(Entries from a dataset)
###

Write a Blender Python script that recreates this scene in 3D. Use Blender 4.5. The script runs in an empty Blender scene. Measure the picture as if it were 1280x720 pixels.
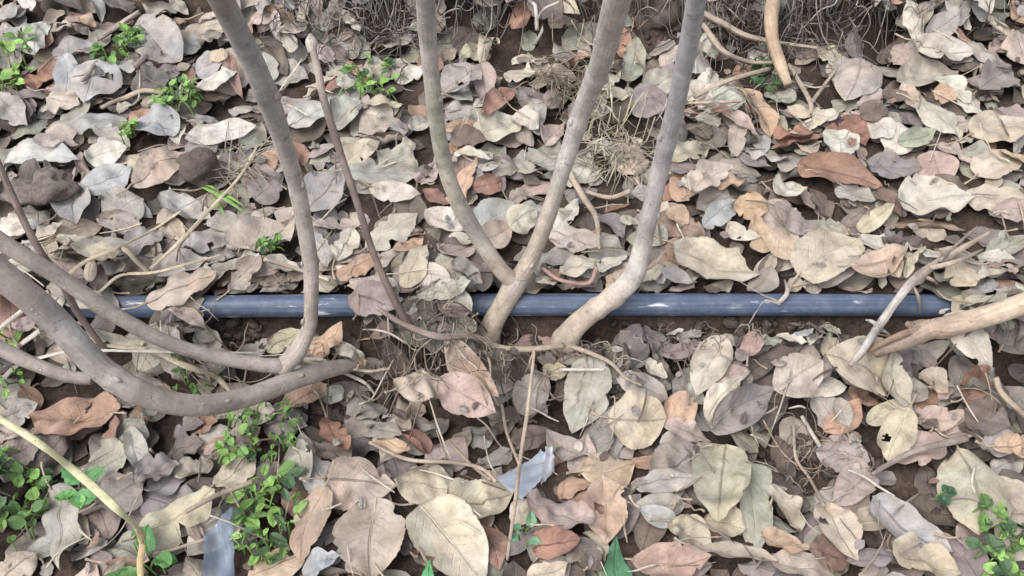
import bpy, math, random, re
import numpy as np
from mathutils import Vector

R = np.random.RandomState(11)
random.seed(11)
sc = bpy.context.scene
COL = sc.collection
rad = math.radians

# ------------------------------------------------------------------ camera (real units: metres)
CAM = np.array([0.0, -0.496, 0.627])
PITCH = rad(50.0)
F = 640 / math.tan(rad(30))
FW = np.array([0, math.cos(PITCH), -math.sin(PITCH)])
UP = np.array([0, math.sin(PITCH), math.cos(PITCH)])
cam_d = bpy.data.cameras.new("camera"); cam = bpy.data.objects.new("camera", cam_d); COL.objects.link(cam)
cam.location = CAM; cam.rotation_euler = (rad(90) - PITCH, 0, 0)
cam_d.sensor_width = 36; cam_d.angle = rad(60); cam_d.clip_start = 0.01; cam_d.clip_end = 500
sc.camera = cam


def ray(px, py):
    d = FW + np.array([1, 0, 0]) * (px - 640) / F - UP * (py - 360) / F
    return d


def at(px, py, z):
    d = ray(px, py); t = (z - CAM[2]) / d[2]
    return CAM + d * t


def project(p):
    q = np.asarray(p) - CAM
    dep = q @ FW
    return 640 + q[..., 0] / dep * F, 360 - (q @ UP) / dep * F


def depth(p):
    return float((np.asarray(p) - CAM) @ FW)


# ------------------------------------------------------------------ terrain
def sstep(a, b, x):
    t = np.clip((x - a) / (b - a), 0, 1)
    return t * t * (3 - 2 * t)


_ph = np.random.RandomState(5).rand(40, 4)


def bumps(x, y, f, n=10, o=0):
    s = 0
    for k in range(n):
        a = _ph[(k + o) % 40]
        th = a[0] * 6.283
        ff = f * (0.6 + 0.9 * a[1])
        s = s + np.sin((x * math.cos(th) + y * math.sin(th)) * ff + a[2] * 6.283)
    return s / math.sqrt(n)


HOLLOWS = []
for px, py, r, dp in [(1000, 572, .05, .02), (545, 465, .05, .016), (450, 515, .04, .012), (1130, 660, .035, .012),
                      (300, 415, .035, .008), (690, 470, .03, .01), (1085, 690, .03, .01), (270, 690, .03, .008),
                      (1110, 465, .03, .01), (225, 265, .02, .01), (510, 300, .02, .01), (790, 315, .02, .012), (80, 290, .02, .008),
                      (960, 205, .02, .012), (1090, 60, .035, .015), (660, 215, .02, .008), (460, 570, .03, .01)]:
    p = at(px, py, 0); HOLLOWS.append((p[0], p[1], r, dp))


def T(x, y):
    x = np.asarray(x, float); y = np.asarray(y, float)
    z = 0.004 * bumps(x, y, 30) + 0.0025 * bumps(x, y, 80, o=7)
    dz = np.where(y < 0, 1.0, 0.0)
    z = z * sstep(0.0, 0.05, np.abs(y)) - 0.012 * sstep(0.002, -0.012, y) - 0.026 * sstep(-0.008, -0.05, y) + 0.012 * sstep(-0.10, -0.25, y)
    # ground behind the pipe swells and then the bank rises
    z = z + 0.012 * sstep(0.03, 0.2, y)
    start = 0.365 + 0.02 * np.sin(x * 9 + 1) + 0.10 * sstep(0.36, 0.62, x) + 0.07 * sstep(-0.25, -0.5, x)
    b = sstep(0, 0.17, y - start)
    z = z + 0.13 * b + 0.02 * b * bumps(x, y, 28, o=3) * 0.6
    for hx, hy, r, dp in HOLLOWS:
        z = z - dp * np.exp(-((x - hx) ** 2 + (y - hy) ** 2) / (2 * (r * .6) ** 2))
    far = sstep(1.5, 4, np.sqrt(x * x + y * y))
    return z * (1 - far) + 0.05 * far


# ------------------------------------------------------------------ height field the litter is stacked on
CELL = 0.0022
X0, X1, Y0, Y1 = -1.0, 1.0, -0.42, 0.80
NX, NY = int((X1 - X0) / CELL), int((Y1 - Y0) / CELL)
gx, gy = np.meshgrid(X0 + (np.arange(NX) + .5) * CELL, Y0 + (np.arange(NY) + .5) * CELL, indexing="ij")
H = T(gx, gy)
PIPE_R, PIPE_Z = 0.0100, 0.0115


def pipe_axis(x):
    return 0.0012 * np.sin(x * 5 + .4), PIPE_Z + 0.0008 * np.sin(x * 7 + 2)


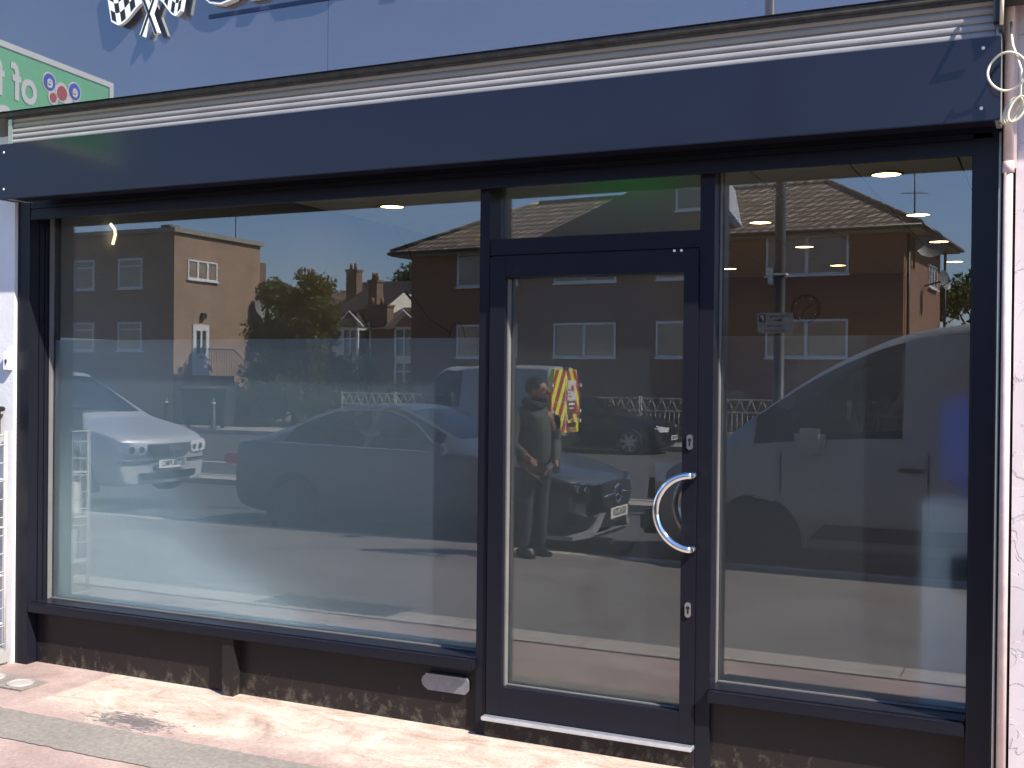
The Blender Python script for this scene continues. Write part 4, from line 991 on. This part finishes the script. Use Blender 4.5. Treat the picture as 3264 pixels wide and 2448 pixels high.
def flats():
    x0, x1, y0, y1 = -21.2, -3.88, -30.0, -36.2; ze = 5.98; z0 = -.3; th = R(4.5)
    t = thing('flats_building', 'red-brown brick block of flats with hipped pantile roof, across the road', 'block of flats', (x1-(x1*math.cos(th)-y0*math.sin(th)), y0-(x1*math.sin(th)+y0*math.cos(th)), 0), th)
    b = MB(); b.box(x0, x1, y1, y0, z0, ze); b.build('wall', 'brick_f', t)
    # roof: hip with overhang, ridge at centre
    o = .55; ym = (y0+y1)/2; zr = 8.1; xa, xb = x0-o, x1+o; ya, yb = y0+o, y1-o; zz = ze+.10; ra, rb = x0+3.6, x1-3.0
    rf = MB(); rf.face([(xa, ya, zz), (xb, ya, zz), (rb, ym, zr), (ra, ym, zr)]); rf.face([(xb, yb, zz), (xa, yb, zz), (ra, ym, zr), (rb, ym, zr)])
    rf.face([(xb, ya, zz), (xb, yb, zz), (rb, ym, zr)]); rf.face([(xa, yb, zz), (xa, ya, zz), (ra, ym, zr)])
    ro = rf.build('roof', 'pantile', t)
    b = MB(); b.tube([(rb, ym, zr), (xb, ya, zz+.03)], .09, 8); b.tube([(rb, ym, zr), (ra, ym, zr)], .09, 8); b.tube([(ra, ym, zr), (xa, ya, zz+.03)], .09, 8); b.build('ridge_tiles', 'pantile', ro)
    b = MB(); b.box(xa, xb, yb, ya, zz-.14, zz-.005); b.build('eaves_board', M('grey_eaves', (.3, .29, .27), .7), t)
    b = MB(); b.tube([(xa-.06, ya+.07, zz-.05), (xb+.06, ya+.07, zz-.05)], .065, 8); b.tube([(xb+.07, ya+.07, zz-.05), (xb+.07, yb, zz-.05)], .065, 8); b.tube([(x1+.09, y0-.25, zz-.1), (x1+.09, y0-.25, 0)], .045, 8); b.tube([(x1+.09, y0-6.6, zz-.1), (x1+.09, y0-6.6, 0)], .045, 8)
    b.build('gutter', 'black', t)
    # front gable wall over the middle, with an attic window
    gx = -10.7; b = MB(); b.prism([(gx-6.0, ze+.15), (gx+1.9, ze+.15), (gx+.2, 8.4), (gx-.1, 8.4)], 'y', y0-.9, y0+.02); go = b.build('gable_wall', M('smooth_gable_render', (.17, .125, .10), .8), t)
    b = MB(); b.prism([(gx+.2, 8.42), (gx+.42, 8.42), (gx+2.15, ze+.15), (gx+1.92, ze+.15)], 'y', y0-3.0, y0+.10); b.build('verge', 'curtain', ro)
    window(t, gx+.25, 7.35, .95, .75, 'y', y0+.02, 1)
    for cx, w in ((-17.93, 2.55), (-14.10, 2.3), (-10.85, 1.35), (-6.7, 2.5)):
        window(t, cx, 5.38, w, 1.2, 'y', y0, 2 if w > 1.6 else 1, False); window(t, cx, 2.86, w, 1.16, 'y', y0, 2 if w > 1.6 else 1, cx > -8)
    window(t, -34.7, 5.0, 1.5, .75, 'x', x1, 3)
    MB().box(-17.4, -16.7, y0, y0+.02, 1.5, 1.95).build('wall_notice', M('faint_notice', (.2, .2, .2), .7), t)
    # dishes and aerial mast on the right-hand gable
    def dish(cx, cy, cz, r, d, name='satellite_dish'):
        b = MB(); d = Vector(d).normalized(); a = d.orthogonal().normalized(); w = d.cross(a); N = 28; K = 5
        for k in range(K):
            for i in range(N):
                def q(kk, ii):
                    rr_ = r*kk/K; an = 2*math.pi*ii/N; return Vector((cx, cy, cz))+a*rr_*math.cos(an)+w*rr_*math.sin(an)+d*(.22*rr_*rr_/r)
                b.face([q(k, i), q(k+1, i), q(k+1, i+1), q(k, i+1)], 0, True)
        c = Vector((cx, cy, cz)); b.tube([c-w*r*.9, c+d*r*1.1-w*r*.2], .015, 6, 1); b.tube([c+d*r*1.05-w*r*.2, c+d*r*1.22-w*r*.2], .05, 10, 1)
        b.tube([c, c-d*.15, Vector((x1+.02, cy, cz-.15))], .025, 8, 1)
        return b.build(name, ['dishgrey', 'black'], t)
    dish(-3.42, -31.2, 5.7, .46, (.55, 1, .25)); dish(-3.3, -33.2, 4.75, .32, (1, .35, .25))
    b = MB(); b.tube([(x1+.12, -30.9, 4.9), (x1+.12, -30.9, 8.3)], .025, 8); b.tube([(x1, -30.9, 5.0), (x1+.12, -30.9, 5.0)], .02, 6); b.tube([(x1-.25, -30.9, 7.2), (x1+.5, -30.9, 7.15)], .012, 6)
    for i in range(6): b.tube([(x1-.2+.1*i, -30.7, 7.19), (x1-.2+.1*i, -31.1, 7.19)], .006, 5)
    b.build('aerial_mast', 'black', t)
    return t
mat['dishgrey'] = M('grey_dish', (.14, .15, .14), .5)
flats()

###

== Problem statement ==
Return exactly what appears from the opening line of the material through the line with "rad = math.radians", apart from the pictures.

== Answer to this exercise ==
Write a Blender Python script that recreates this scene in 3D. Use Blender 4.5. The script runs in an empty Blender scene. Measure the picture as if it were 1280x720 pixels.
import bpy, math, random, re
import numpy as np
from mathutils import Vector

R = np.random.RandomState(11)
random.seed(11)
sc = bpy.context.scene
COL = sc.collection
rad = math.radians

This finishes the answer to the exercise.